Work to do :: Below are entries; tally how many lines hold the string "Write" and answer with only that figure.

•••

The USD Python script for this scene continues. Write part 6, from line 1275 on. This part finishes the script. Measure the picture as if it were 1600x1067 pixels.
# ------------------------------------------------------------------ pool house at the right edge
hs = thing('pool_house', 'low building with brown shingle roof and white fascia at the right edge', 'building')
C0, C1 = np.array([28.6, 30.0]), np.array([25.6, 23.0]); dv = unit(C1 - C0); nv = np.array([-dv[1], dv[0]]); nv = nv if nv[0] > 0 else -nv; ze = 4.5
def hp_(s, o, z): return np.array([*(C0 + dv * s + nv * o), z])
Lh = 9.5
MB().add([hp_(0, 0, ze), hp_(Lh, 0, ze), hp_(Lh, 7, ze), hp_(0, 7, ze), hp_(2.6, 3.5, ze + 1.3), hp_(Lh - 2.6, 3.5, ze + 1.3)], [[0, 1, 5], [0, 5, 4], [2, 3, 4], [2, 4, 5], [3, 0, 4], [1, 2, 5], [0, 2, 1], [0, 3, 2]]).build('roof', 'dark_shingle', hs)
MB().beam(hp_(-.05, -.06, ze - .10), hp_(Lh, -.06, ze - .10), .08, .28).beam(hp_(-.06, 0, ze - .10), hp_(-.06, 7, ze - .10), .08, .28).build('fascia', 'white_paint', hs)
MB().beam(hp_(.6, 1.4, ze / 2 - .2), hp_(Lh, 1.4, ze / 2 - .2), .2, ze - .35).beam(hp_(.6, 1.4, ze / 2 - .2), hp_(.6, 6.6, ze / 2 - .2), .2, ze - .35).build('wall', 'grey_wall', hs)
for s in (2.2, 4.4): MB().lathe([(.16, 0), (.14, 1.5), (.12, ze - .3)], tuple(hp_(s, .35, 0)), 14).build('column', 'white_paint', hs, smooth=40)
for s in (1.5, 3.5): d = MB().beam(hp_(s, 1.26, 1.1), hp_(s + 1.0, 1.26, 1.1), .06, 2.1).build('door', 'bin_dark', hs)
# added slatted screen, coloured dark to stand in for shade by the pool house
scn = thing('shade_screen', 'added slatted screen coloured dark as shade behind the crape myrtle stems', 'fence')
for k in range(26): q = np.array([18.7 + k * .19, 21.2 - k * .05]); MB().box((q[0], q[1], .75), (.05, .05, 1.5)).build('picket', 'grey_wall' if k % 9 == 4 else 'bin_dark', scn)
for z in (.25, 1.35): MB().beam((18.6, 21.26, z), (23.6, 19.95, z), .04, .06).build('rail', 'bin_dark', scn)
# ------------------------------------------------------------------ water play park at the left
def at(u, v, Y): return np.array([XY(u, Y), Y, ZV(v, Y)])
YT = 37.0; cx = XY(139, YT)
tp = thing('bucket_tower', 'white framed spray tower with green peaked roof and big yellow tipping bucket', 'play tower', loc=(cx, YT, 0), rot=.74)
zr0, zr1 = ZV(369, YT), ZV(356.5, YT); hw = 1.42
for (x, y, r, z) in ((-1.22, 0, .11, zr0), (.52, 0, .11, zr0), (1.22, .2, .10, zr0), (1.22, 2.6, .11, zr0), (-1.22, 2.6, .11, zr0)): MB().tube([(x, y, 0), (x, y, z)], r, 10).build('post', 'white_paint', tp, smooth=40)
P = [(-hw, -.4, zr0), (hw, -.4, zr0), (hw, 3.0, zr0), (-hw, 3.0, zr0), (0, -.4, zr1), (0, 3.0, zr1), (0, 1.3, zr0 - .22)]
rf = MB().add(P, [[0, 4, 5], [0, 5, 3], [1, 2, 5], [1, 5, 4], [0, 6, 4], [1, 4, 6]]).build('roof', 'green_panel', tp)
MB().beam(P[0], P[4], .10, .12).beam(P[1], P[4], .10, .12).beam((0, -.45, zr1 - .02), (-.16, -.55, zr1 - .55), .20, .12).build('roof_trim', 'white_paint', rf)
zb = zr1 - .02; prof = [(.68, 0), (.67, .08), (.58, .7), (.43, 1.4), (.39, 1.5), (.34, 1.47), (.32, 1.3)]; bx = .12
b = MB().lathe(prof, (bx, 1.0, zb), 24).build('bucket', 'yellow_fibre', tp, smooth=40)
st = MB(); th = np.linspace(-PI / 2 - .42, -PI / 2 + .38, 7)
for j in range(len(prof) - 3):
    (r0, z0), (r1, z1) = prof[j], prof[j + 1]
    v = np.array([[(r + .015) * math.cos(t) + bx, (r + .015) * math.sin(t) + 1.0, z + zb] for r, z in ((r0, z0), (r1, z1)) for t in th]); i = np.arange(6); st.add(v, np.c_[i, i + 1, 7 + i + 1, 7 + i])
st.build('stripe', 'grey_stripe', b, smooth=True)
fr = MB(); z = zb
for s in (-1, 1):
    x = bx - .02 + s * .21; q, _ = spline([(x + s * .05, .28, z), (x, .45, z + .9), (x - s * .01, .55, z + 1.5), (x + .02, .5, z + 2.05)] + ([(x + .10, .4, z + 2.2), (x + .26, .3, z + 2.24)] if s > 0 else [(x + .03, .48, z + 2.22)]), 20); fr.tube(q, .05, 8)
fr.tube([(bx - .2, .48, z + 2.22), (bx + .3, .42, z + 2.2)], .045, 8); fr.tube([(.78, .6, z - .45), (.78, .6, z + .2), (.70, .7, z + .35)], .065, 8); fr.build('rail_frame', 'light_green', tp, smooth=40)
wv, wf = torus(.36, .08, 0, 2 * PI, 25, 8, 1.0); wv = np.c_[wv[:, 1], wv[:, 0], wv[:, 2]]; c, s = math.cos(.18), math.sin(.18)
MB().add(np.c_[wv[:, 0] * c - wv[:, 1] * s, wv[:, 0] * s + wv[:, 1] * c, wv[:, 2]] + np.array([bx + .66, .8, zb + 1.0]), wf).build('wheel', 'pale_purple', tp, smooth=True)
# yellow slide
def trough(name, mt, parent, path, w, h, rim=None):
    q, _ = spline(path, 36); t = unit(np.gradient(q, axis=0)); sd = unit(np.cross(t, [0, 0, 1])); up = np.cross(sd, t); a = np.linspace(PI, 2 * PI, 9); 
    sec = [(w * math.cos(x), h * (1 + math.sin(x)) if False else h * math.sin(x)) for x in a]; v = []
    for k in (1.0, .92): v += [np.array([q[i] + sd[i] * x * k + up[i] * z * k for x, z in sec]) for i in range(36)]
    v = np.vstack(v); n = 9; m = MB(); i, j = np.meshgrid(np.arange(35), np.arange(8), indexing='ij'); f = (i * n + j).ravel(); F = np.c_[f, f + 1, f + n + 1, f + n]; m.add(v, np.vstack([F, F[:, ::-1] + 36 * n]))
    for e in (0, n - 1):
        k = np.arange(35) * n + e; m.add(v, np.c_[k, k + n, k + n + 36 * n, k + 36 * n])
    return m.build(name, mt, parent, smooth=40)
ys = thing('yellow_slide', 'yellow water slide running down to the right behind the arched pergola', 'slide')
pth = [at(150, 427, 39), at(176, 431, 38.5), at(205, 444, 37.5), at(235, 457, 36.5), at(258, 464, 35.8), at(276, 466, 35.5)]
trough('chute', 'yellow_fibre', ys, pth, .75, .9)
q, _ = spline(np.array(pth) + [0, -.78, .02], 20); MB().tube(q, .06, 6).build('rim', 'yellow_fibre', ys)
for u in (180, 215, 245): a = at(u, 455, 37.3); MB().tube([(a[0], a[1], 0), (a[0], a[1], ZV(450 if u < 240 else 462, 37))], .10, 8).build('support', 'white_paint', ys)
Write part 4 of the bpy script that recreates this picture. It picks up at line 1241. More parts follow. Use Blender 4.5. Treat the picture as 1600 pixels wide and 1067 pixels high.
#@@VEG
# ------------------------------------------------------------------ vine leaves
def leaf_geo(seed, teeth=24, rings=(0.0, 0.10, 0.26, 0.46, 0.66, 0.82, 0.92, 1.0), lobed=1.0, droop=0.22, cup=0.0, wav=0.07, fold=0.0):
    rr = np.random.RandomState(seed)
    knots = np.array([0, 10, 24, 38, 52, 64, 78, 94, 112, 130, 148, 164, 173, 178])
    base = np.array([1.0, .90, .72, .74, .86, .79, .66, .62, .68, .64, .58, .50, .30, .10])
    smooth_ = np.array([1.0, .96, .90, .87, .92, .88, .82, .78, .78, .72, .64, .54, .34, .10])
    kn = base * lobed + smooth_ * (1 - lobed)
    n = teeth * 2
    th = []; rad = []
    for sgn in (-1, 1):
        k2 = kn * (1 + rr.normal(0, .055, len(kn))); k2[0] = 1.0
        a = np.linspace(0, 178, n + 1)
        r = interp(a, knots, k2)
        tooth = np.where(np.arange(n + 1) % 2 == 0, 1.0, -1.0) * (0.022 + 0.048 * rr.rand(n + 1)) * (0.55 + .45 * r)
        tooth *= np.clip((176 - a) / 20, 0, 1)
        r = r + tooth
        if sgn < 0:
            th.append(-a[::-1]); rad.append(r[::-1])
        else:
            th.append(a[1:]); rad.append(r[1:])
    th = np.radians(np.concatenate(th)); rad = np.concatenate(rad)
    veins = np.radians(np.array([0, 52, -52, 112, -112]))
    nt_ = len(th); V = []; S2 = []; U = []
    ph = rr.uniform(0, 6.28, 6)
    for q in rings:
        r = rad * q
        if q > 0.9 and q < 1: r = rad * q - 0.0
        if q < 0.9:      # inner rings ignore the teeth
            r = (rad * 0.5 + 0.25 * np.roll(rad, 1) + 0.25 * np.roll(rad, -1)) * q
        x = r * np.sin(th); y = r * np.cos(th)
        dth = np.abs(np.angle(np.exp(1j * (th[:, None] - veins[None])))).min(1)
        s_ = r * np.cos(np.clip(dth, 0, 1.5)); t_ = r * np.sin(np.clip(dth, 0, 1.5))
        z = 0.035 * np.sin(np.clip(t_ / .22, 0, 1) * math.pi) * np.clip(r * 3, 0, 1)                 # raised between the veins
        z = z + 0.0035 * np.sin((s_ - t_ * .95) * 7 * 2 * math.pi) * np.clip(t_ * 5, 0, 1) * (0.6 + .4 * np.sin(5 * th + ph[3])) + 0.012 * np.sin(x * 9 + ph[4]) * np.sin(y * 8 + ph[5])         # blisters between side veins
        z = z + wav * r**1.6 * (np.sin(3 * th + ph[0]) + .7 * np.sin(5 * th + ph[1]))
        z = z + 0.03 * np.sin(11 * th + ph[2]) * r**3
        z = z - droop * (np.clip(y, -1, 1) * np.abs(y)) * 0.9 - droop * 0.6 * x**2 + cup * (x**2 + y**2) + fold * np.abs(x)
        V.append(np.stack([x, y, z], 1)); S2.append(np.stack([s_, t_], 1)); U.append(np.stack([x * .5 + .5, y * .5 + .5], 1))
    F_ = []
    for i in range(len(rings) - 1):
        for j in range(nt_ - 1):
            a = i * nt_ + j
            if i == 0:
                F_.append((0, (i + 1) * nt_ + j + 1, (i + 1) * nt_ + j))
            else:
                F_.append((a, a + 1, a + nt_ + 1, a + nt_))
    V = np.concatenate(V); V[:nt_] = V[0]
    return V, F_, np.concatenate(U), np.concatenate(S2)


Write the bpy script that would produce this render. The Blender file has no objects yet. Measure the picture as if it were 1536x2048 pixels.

•••

Task result :: 3